Professor Adam Watt

Professor of French and Comparative Literature

Email:

Extension: 2424

Telephone: 01392 722424

Research

My research to date has focussed primarily on the life and work of Marcel Proust (1871-1922). I wrote my doctoral thesis (2005) and published my first book (2009) on the act of reading in Proust’s A la recherche du temps perdu. My other books include The Cambridge Introduction to Marcel Proust (2011); an illustrated critical biography, Marcel Proust (2013; Chinese edition 2014); and, most recently, as editor, a major reference work, Marcel Proust in Context (2013; paperback 2016) in the Cambridge University Press ‘Literature in Context’ series. I have published articles and chapters in English and French on various aspects of Proust’s work and delivered conference papers and invited talks in the UK, in France, Holland and the United States. Many of my publications take a comparative approach,examining Proust's writing in relation to authors such as Dante, Samuel Beckett, Roland Barthes, Eve Sedgwick and Anne Carson. I organised a major international conference at Exeter in December 2013 to commemorate the centenary of Du côté de chez Swann. A selection of papers from the conference appeared in 2015 as a special number of Marcel Proust Aujourd'hui that I guest-edited. See http://www.brill.com/products/book/swann-100-swanni-100-ans. An article of mine on letters of rupture in Proust was recently published in Danish translation in a special number of the Danish journal of literature and criticism, Passage: see http://da.unipress.dk/udgivelser/p/passage-73/.
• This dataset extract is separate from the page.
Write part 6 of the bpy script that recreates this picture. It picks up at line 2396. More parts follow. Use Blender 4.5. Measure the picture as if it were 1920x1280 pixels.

Other recent publications include my 2016 review essay about the French television adaptation of Proust's novel: http://h-france.net/fffh/maybe-missed/nina-companeez-a-la-recherche-du-temps-perdu/; an article published in Contemporary French and Francophone Studies on Anne Carson's The Albertine Workout; and another, on poetry, painting and colour in Proust and Valery, that appeared in the summer 2017 number of French Studies.

I am interested in the evolution of twentieth-century first-person writing after Proust, specifically the cases of Paul Valéry (1871-1945), Michel Leiris(1901-90) and Samuel Beckett (1906-89). I have published on French poetry in translation and the writing of ‘versions’: free, adaptive interpretations of French poetic writings by authors such as Derek Mahon, Tom Paulin and Ciaran Carson. I write reviews for a number of journals, including the Times Literary Supplement.

History of the Novel in French

I am editor of a major new project currently underway, The Cambridge History of the Novel in French. This edited volume will consist of forty commissioned chapters by specialists, spanning from the late medieval period to the present day. There has been no such work, aiming at comprehensiveness of coverage, since George Saintsbury's two-volume History of the French Novel (1917-19). One hundred years on, the present project will address this peculiar gap in scholarship.